→ Stated problem:
Print the data exactly as it is given, please.

→ Data lines:
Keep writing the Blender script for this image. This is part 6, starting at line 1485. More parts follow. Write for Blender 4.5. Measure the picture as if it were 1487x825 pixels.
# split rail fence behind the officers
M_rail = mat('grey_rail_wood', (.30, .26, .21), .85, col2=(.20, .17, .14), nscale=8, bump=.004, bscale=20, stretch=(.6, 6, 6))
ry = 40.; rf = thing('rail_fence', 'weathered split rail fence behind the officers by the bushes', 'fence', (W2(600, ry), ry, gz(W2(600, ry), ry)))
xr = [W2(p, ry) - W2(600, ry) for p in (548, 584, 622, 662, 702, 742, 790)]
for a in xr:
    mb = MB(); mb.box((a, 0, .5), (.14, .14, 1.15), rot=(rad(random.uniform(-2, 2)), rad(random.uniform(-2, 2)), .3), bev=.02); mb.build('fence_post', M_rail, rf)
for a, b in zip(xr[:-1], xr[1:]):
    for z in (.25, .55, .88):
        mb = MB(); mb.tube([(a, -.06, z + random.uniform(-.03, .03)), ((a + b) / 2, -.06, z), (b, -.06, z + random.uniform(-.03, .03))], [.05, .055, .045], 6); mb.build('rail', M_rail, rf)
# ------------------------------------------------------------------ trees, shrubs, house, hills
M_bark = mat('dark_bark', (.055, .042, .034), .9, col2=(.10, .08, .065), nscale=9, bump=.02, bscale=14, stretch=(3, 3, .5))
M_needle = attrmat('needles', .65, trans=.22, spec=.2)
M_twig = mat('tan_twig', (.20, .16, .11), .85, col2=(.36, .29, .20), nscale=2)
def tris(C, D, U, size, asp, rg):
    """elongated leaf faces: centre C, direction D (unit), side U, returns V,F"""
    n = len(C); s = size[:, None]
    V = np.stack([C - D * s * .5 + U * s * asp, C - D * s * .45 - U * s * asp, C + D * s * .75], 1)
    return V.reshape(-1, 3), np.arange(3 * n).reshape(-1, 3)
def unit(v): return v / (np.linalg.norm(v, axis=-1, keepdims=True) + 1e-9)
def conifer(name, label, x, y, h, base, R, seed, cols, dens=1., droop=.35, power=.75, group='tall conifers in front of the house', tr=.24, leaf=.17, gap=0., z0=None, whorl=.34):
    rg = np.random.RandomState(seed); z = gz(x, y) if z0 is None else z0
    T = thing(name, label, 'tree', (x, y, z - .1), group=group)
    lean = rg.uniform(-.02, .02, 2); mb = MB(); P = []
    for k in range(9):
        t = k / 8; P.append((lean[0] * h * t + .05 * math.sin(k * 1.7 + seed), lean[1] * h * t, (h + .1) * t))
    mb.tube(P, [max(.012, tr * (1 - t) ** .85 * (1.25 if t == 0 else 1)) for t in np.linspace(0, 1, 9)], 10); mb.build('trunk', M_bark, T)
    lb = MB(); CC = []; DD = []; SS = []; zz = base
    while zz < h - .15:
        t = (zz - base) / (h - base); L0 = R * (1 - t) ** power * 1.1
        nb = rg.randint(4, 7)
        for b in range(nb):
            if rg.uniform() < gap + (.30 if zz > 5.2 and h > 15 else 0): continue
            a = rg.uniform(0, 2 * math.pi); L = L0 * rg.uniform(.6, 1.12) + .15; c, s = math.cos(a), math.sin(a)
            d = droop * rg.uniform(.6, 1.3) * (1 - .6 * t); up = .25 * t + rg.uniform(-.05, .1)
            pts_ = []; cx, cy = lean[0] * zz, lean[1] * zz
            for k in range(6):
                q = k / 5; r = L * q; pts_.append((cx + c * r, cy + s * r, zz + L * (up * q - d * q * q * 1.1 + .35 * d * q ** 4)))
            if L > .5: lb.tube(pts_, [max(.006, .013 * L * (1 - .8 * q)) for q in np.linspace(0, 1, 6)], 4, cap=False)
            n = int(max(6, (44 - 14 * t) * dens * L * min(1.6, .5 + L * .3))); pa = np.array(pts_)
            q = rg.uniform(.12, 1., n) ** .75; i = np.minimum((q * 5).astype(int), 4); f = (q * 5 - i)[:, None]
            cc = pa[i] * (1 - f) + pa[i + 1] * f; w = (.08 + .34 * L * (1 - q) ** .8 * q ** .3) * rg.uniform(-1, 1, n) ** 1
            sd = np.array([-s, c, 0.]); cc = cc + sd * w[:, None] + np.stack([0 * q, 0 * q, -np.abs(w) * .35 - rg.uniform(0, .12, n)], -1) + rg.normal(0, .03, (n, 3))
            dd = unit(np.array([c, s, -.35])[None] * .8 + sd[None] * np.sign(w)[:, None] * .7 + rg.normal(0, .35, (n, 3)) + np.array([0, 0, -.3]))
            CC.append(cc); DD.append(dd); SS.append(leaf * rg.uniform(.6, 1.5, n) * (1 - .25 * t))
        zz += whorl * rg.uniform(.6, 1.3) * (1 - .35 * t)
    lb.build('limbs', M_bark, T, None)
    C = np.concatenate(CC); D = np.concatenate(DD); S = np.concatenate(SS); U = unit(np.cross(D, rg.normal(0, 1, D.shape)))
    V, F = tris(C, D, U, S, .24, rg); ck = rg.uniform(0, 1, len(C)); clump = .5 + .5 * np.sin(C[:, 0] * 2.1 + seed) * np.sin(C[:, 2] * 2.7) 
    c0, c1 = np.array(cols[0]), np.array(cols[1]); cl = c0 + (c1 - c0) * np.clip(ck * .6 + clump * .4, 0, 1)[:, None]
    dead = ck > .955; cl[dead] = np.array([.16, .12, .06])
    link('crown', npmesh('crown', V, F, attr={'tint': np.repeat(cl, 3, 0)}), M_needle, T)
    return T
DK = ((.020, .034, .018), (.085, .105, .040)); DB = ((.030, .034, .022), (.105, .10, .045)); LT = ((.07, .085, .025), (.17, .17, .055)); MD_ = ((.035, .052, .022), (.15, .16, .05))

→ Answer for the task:
Keep writing the Blender script for this image. This is part 6, starting at line 1485. More parts follow. Write for Blender 4.5. Measure the picture as if it were 1487x825 pixels.
# split rail fence behind the officers
M_rail = mat('grey_rail_wood', (.30, .26, .21), .85, col2=(.20, .17, .14), nscale=8, bump=.004, bscale=20, stretch=(.6, 6, 6))
ry = 40.; rf = thing('rail_fence', 'weathered split rail fence behind the officers by the bushes', 'fence', (W2(600, ry), ry, gz(W2(600, ry), ry)))
xr = [W2(p, ry) - W2(600, ry) for p in (548, 584, 622, 662, 702, 742, 790)]
for a in xr:
    mb = MB(); mb.box((a, 0, .5), (.14, .14, 1.15), rot=(rad(random.uniform(-2, 2)), rad(random.uniform(-2, 2)), .3), bev=.02); mb.build('fence_post', M_rail, rf)
for a, b in zip(xr[:-1], xr[1:]):
    for z in (.25, .55, .88):
        mb = MB(); mb.tube([(a, -.06, z + random.uniform(-.03, .03)), ((a + b) / 2, -.06, z), (b, -.06, z + random.uniform(-.03, .03))], [.05, .055, .045], 6); mb.build('rail', M_rail, rf)
# ------------------------------------------------------------------ trees, shrubs, house, hills
M_bark = mat('dark_bark', (.055, .042, .034), .9, col2=(.10, .08, .065), nscale=9, bump=.02, bscale=14, stretch=(3, 3, .5))
M_needle = attrmat('needles', .65, trans=.22, spec=.2)
M_twig = mat('tan_twig', (.20, .16, .11), .85, col2=(.36, .29, .20), nscale=2)
def tris(C, D, U, size, asp, rg):
    """elongated leaf faces: centre C, direction D (unit), side U, returns V,F"""
    n = len(C); s = size[:, None]
    V = np.stack([C - D * s * .5 + U * s * asp, C - D * s * .45 - U * s * asp, C + D * s * .75], 1)
    return V.reshape(-1, 3), np.arange(3 * n).reshape(-1, 3)
def unit(v): return v / (np.linalg.norm(v, axis=-1, keepdims=True) + 1e-9)
def conifer(name, label, x, y, h, base, R, seed, cols, dens=1., droop=.35, power=.75, group='tall conifers in front of the house', tr=.24, leaf=.17, gap=0., z0=None, whorl=.34):
    rg = np.random.RandomState(seed); z = gz(x, y) if z0 is None else z0
    T = thing(name, label, 'tree', (x, y, z - .1), group=group)
    lean = rg.uniform(-.02, .02, 2); mb = MB(); P = []
    for k in range(9):
        t = k / 8; P.append((lean[0] * h * t + .05 * math.sin(k * 1.7 + seed), lean[1] * h * t, (h + .1) * t))
    mb.tube(P, [max(.012, tr * (1 - t) ** .85 * (1.25 if t == 0 else 1)) for t in np.linspace(0, 1, 9)], 10); mb.build('trunk', M_bark, T)
    lb = MB(); CC = []; DD = []; SS = []; zz = base
    while zz < h - .15:
        t = (zz - base) / (h - base); L0 = R * (1 - t) ** power * 1.1
        nb = rg.randint(4, 7)
        for b in range(nb):
            if rg.uniform() < gap + (.30 if zz > 5.2 and h > 15 else 0): continue
            a = rg.uniform(0, 2 * math.pi); L = L0 * rg.uniform(.6, 1.12) + .15; c, s = math.cos(a), math.sin(a)
            d = droop * rg.uniform(.6, 1.3) * (1 - .6 * t); up = .25 * t + rg.uniform(-.05, .1)
            pts_ = []; cx, cy = lean[0] * zz, lean[1] * zz
            for k in range(6):
                q = k / 5; r = L * q; pts_.append((cx + c * r, cy + s * r, zz + L * (up * q - d * q * q * 1.1 + .35 * d * q ** 4)))
            if L > .5: lb.tube(pts_, [max(.006, .013 * L * (1 - .8 * q)) for q in np.linspace(0, 1, 6)], 4, cap=False)
            n = int(max(6, (44 - 14 * t) * dens * L * min(1.6, .5 + L * .3))); pa = np.array(pts_)
            q = rg.uniform(.12, 1., n) ** .75; i = np.minimum((q * 5).astype(int), 4); f = (q * 5 - i)[:, None]
            cc = pa[i] * (1 - f) + pa[i + 1] * f; w = (.08 + .34 * L * (1 - q) ** .8 * q ** .3) * rg.uniform(-1, 1, n) ** 1
            sd = np.array([-s, c, 0.]); cc = cc + sd * w[:, None] + np.stack([0 * q, 0 * q, -np.abs(w) * .35 - rg.uniform(0, .12, n)], -1) + rg.normal(0, .03, (n, 3))
            dd = unit(np.array([c, s, -.35])[None] * .8 + sd[None] * np.sign(w)[:, None] * .7 + rg.normal(0, .35, (n, 3)) + np.array([0, 0, -.3]))
            CC.append(cc); DD.append(dd); SS.append(leaf * rg.uniform(.6, 1.5, n) * (1 - .25 * t))
        zz += whorl * rg.uniform(.6, 1.3) * (1 - .35 * t)
    lb.build('limbs', M_bark, T, None)
    C = np.concatenate(CC); D = np.concatenate(DD); S = np.concatenate(SS); U = unit(np.cross(D, rg.normal(0, 1, D.shape)))
    V, F = tris(C, D, U, S, .24, rg); ck = rg.uniform(0, 1, len(C)); clump = .5 + .5 * np.sin(C[:, 0] * 2.1 + seed) * np.sin(C[:, 2] * 2.7) 
    c0, c1 = np.array(cols[0]), np.array(cols[1]); cl = c0 + (c1 - c0) * np.clip(ck * .6 + clump * .4, 0, 1)[:, None]
    dead = ck > .955; cl[dead] = np.array([.16, .12, .06])
    link('crown', npmesh('crown', V, F, attr={'tint': np.repeat(cl, 3, 0)}), M_needle, T)
    return T
DK = ((.020, .034, .018), (.085, .105, .040)); DB = ((.030, .034, .022), (.105, .10, .045)); LT = ((.07, .085, .025), (.17, .17, .055)); MD_ = ((.035, .052, .022), (.15, .16, .05))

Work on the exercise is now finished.